Collection entries:
- - -

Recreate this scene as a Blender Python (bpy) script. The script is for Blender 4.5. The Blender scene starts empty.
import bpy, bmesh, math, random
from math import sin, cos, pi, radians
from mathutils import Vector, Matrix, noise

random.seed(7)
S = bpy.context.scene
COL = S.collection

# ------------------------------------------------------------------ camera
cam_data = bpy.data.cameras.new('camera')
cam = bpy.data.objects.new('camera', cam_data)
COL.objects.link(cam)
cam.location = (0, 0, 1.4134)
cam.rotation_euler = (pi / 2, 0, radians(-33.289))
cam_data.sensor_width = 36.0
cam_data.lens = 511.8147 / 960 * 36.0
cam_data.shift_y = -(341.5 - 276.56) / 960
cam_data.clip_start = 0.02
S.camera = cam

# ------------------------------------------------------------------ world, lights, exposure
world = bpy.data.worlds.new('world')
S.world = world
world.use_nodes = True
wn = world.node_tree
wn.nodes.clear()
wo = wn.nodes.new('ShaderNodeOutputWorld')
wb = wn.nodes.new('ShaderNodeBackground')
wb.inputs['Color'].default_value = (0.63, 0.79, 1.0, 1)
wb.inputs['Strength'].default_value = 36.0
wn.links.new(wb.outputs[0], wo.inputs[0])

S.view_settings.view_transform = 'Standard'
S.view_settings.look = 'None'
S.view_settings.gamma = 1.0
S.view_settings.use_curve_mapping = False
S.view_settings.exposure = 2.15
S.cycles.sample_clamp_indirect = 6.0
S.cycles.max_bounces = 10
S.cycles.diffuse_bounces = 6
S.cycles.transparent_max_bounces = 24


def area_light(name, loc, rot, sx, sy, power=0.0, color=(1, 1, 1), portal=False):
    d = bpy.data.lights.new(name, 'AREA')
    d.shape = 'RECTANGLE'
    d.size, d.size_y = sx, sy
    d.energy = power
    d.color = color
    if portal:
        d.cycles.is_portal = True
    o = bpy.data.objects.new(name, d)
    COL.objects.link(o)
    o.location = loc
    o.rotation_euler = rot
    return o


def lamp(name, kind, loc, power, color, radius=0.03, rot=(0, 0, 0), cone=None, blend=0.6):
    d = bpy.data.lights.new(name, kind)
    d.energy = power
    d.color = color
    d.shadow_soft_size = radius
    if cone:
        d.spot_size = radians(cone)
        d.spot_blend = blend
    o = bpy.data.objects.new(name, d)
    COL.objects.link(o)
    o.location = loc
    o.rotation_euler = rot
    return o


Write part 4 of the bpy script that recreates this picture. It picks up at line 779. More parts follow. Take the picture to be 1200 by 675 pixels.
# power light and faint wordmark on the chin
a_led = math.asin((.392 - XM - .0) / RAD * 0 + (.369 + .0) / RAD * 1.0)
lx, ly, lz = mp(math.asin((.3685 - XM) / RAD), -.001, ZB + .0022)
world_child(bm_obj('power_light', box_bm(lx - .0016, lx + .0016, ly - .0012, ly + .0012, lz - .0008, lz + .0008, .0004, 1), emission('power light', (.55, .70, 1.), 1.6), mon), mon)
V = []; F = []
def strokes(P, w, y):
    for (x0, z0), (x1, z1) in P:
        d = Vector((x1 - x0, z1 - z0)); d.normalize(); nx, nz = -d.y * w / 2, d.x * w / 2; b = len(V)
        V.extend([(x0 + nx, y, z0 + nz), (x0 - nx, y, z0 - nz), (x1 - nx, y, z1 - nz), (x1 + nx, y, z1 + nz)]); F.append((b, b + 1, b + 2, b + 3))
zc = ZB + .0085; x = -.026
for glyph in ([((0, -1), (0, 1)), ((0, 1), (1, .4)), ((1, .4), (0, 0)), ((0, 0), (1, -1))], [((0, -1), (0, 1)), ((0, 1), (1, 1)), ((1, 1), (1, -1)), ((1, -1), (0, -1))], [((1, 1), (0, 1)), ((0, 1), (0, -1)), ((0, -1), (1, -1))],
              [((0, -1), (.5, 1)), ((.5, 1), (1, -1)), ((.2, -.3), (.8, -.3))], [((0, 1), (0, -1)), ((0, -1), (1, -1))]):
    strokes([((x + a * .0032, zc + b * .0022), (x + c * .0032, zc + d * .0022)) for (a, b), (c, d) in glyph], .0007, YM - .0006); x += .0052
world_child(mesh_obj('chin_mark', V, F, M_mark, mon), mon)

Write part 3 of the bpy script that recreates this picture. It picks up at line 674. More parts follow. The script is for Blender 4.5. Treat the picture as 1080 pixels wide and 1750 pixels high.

- - -

Copy out the listing above, line by line and exactly, from its first line to the line holding "COL = S.collection", inclusive.

Response:
Recreate this scene as a Blender Python (bpy) script. The script is for Blender 4.5. The Blender scene starts empty.
import bpy, bmesh, math, random
from math import sin, cos, pi, radians
from mathutils import Vector, Matrix, noise

random.seed(7)
S = bpy.context.scene
COL = S.collection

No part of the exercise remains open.